Wednesday, August 3, 2011

The Good, the Bad, and the Beautiful: Our First Few Days in Paris




It’s around 9:30 in the morning on our third day in Paris. I am sitting next to Lisa, who is working on her French with Rosetta Stone, on our futon sofa that takes up 75% of the space in our apartment while it is down at night and roughly 35% of it during the day. The large window on the other side of me is ajar and the sounds of the streets of the Marais (our neighborhood) request my attention every few seconds. A motorbike starting its engine, a conversation between two French women, and the beeping sounds of the recycling truck color the city that lies just outside our tiny apartment.

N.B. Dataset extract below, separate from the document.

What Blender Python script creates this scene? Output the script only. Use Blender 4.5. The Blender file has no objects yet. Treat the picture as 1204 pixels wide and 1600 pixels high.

Inside our small but charming apartment, finding the proper way to perform everyday tasks within our minimized surroundings has taken a larger portion of our time that we would have liked. Navigating the tight confines of the shower, for example, requires practice on par with an Olympic sport and, in my opinion, should seriously be considered by the International Olympic Committee as a new competition to add the games. One cannot so much as turnaround in the shower without inadvertently turning the handle with one’s backside so the water becomes scolding hot or ice cold.

Outside our apartment, on the other hand, is a city that is more beautiful than a simple blog-post could ever hope to describe. Within a seven minute walking distance from our front door is the Notre Dame Cathedral, the Seine river, and the Place des Vosges and we have walked to and along them all in the last two days. Last evening, we walked down the narrow medieval Rue Vieille du Temple to the Seine and Notre Dame. Along the way Lisa commented that the scenery looked like a set from a movie which got me thinking of all the romantic films shoot in Paris. Watching such films, one thinks that the directors pick and choose out-of-the-ordinary beautiful places to heighten the romantic drama of their scripts. Walking along the streets last night proved that the beautiful scenery captured by those directors and cameramen is only a small sliver of the beauty Paris has to offer. I have traveled to or lived in some of the most beautiful cities in the world, but none of them compare to Paris in this regard.